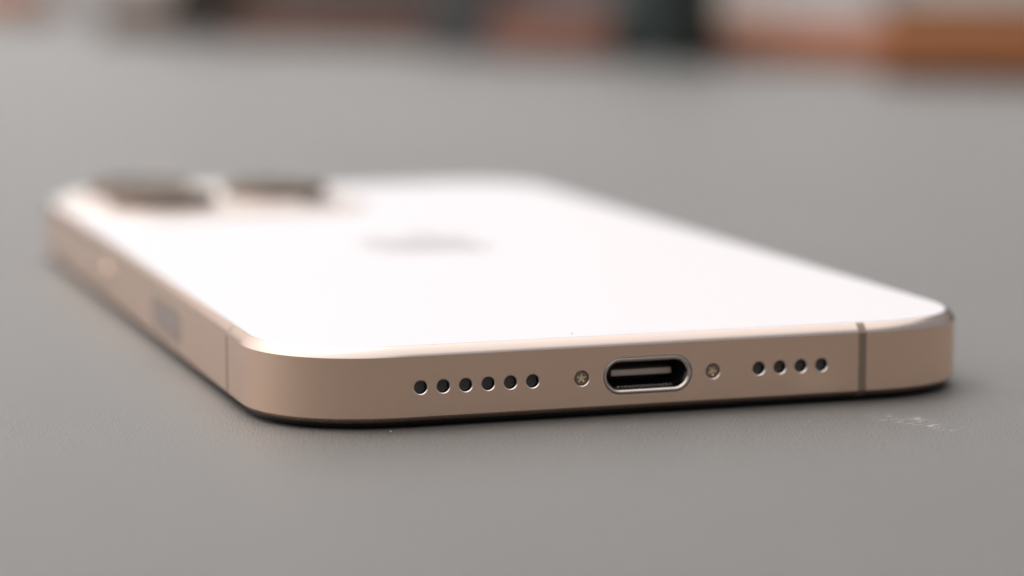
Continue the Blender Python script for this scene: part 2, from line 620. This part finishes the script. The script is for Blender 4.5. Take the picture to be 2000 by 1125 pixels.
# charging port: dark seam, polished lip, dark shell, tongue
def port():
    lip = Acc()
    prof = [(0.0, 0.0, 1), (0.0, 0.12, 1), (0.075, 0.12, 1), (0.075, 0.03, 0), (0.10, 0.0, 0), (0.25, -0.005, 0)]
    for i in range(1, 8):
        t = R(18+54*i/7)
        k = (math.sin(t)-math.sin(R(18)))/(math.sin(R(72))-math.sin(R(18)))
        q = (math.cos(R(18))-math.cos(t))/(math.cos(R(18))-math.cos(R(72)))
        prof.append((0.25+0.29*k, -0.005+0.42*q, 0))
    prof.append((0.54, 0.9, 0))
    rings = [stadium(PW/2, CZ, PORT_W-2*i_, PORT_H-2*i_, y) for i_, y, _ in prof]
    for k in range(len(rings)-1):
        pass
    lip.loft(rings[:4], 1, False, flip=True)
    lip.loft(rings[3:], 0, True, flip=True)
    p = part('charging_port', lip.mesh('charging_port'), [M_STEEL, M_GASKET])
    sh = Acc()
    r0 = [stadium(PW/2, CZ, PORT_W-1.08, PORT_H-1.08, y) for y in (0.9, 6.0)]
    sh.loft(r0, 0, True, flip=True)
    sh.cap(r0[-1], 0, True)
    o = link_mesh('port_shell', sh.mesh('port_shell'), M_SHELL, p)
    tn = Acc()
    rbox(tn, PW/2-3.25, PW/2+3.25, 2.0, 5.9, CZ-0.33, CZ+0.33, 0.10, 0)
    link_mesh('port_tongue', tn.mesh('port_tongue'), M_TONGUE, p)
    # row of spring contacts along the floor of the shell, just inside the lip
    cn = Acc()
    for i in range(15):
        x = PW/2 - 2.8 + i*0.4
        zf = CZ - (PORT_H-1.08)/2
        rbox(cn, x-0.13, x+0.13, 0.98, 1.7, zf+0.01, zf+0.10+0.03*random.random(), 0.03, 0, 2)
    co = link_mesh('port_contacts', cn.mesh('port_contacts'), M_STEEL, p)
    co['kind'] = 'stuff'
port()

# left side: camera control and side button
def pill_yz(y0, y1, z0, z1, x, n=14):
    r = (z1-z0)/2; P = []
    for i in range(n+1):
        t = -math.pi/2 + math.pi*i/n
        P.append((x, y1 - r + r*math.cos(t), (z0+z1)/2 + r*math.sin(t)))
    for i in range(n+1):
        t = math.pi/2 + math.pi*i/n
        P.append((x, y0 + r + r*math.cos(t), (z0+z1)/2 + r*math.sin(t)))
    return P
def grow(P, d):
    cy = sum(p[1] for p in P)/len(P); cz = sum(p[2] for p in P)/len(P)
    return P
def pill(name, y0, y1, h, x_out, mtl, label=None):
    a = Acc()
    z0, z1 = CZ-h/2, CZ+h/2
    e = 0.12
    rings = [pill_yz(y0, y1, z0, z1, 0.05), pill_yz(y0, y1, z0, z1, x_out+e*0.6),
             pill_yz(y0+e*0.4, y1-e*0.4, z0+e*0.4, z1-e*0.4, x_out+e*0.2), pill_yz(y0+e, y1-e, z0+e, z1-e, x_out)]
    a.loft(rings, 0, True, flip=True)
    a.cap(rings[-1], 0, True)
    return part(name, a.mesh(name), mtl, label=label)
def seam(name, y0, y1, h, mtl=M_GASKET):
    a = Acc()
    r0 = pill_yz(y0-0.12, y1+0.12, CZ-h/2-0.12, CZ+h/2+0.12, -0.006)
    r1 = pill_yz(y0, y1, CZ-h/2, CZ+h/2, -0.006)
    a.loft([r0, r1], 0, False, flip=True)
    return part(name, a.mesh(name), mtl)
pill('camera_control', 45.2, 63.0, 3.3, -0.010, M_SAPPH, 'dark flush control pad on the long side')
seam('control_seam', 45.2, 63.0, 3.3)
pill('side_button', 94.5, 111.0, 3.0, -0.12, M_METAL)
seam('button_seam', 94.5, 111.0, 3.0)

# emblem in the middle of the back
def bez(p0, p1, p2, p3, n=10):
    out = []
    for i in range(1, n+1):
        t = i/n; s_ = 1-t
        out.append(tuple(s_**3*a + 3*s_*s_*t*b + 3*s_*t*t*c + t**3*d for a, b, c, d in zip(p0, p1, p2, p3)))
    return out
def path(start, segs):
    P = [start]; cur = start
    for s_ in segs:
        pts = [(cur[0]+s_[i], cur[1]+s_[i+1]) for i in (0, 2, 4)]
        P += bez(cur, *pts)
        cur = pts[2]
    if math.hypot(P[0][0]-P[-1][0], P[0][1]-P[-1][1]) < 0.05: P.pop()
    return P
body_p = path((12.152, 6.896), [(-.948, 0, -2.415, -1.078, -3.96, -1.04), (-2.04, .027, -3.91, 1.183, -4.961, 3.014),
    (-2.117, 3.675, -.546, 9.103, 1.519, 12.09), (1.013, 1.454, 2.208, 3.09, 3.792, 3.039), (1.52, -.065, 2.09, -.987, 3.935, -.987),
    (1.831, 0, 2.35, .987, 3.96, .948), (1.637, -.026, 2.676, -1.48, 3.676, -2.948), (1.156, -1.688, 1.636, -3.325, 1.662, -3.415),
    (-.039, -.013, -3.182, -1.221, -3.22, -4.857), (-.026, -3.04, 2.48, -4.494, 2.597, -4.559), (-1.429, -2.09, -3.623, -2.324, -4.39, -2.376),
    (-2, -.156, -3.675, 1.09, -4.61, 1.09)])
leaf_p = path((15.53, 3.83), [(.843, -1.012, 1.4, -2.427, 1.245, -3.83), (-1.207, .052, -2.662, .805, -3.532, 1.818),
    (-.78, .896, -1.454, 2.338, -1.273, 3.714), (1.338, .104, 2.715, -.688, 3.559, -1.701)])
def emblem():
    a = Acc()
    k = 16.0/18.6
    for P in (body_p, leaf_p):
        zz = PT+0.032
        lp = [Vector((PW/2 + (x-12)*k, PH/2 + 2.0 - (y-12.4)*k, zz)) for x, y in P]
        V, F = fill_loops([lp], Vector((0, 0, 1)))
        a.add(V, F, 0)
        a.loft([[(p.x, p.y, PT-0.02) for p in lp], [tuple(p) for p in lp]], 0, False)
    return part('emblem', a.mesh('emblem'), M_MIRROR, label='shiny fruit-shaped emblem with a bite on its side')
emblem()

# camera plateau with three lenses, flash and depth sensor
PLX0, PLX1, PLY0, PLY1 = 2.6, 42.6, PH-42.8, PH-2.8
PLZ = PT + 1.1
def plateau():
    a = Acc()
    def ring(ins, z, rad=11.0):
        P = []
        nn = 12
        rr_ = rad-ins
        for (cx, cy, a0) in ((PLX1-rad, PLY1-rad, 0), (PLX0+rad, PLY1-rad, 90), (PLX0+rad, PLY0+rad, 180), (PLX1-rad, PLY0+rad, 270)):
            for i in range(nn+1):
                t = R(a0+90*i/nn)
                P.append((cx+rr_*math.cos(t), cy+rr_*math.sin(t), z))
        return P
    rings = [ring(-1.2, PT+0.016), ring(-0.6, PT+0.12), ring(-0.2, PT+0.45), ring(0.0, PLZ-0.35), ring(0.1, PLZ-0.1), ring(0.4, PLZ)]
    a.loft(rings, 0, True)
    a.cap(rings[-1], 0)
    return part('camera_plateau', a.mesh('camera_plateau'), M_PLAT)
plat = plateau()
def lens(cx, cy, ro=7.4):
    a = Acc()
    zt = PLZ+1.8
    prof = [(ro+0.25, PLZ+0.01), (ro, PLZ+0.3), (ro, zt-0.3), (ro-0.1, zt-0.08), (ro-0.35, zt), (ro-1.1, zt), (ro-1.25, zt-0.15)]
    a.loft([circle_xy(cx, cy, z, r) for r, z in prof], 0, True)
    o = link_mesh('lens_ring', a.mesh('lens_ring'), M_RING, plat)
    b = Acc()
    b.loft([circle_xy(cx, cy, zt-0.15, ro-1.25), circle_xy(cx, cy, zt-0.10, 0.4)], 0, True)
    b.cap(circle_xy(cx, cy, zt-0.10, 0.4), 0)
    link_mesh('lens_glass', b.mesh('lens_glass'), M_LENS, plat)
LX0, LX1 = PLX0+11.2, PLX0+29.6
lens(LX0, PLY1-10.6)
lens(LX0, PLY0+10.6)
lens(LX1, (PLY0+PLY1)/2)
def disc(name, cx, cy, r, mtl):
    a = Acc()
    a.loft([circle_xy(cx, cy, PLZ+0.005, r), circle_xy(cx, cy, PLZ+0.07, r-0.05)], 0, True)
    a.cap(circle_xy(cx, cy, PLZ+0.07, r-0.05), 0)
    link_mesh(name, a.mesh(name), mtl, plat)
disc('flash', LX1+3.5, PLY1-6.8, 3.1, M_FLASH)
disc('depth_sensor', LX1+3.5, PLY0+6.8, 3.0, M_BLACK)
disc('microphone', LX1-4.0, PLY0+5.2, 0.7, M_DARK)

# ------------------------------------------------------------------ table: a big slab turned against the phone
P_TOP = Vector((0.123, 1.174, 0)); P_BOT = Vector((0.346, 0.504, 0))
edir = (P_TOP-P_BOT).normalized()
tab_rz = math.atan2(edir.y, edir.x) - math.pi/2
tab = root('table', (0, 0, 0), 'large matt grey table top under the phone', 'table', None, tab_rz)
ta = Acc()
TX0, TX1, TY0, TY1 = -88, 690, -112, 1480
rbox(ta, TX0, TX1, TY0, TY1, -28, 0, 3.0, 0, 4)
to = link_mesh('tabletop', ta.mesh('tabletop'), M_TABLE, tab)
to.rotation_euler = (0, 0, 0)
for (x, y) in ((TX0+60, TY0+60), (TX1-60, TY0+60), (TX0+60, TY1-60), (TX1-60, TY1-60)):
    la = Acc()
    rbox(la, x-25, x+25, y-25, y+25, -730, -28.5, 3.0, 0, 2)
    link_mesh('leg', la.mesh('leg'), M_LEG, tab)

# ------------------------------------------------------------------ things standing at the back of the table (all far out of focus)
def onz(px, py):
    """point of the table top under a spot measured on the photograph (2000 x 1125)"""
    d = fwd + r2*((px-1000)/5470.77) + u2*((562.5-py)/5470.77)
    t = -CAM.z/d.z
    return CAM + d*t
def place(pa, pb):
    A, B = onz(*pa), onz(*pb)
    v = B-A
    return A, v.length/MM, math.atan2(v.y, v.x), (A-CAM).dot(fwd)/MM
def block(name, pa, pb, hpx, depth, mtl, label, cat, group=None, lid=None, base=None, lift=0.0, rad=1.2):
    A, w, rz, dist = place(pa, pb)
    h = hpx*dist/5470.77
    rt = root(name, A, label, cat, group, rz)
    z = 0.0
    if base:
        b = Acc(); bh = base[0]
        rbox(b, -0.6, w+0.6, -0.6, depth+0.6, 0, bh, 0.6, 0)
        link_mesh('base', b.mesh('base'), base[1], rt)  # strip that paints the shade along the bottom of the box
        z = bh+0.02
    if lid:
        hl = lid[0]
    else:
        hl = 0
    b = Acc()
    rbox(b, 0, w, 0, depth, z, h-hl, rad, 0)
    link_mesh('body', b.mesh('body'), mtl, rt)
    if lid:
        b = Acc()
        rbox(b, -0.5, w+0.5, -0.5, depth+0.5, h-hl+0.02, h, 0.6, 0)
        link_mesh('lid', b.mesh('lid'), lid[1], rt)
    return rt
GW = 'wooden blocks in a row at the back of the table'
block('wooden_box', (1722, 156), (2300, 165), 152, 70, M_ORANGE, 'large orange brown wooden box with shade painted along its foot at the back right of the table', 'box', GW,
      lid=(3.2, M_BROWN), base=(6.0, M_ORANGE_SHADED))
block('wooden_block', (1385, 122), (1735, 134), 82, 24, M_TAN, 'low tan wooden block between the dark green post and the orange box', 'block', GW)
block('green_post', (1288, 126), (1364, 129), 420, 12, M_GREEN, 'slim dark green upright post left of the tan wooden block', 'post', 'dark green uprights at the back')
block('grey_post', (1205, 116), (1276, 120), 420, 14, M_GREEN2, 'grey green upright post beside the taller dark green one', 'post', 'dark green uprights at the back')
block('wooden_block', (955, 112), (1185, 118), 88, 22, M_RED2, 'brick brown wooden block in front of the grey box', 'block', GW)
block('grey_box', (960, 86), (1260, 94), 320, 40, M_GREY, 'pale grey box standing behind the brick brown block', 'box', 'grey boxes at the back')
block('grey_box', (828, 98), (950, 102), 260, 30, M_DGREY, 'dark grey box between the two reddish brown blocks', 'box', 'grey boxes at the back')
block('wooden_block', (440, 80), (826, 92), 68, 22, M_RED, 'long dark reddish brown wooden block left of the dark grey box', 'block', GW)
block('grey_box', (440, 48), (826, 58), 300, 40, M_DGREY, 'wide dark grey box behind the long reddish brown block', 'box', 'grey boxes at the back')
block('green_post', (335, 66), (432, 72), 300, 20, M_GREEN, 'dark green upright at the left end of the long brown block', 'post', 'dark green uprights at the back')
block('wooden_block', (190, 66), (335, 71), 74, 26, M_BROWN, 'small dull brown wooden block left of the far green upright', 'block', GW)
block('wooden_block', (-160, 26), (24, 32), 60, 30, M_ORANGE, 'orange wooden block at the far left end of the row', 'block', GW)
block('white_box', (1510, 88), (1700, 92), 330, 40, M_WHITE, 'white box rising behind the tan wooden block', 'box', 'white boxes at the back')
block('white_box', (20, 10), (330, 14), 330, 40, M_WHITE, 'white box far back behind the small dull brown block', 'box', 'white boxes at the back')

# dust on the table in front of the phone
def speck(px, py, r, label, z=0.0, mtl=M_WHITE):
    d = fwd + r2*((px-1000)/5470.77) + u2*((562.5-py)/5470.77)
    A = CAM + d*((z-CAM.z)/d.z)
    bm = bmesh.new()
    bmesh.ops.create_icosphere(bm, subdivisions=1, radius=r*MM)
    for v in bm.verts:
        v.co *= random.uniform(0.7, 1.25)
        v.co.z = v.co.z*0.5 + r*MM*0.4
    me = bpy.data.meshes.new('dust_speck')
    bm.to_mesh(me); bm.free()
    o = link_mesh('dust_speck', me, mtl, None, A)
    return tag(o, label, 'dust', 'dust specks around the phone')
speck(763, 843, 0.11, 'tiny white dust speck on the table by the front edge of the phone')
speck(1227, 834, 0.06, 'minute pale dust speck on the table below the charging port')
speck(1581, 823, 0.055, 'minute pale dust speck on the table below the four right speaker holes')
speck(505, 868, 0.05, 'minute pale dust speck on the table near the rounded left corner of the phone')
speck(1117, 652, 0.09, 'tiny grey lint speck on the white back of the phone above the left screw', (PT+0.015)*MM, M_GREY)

____________________

* _TASK_: Go through the material above and count the lines that contain "part"; answer with the number alone.

* _ANSWER TO THE TASK_: 6